映画と人とわたし by エノキダケイコ

映画は時代の空気や、世代の感覚を伝え続ける、面白くて大切な文化だと思います。KINENOTEとこのブログに、見た映画の感想を記録しています。

黒澤明監督「白痴」3343本目

1951年の作品。すごく昔っぽいけど「羅生門」より後なんだな。黒澤明監督のこれより初期の作品ってほとんど見てないな…。

三船敏郎と森雅之が引き上げ船で出会う。タイトルの”白痴”は森雅之のことで、いつになくスマイリーな表情。
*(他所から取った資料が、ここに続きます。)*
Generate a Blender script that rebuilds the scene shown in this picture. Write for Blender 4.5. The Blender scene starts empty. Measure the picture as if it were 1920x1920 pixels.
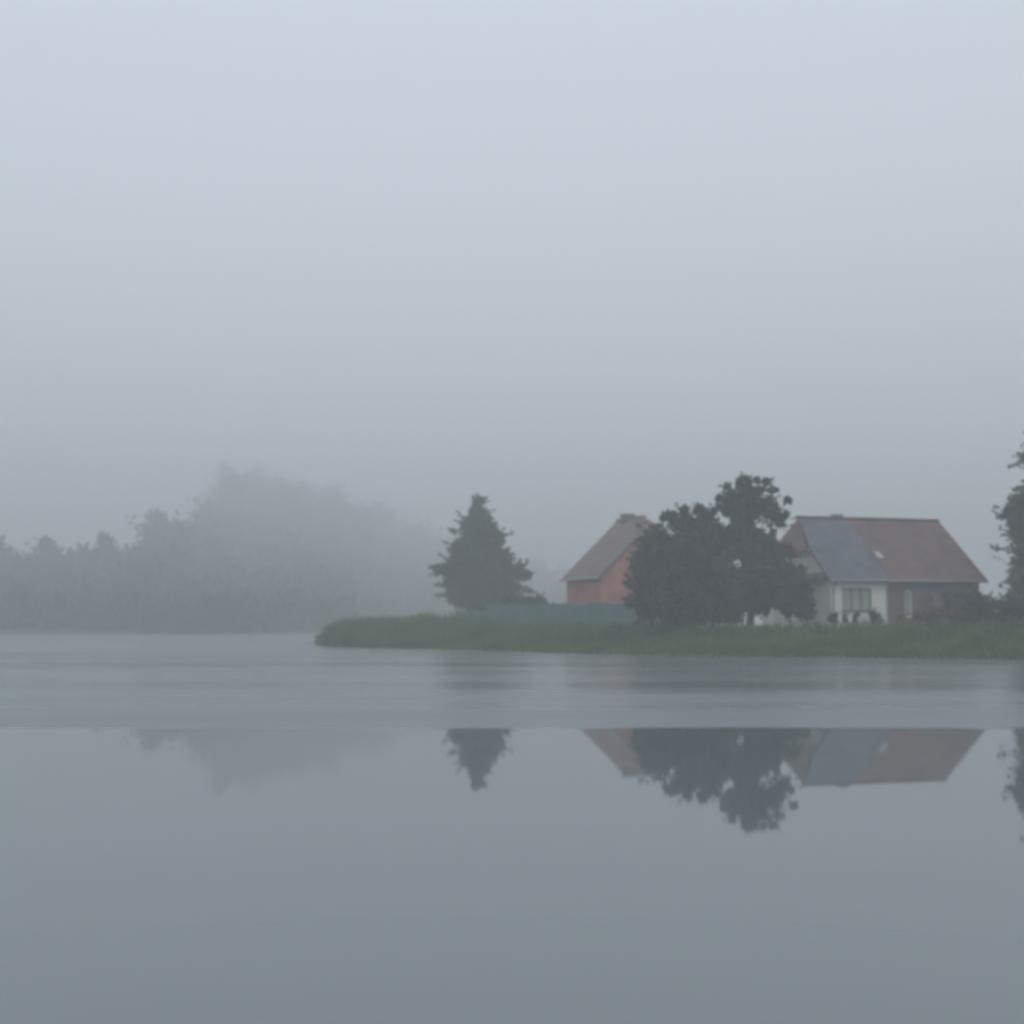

知性派二枚目のいつものイメージと違って、本当にぼーっとして心の優しい男にしか見えません。船を降りて街角の店頭で見かけるのは原節子の写真。このあと、原節子をめぐる三船vs森+ほかの崇拝者たちの争いが繰り広げられます。(簡略化しすぎか)

なにより、原節子の悪女っぷりが最高にうれしい。常日頃、彼女はマレーネ・ディートリッヒやドミニク・サンダと同じゲルマン顔なので、強くて美しい悪女の演技が映えるはずだと思ってました。小津作品ではまるで岸恵子みたいなささやきで話すけど、地声は野太いよく通る声で、この映画では舞台みたいにしっかり発話してくれています。彼女のこういう姿が見たかった。世界の三船に負けないこの迫力、強さを全面に押し出しても汚れない美しさ。もっとこういう女王みたいな役もやってくれたらよかったのになぁ。どうしてあんなにはかなげな姿ばかりになったんだろう。

この原作は読んでないのですが、頭が弱くて善良な”白痴”の彼はフォレスト・ガンプであり、今の朝ドラ(カムカムエブリバディ)のオダギリジョーです。女、特に強い女が本当に必要としているのは、自分の弱さを支えてくれるこういう男性なんですよ。極端に走ると、「幸福なラザロ」、無垢な羊、神の子、という存在感へとつながります。

全体的にストーリーを追いづらいし、アクションでなく表情の演技が大きく、黒澤監督の作品のイメージと違っていつもより観念的(だってドストエフスキーだから)な感じでとっつきにくい作品でした。でも原節子女王が見られてうれしかったので、彼女が華やかな主役を演じてる他の作品も探して見てみます。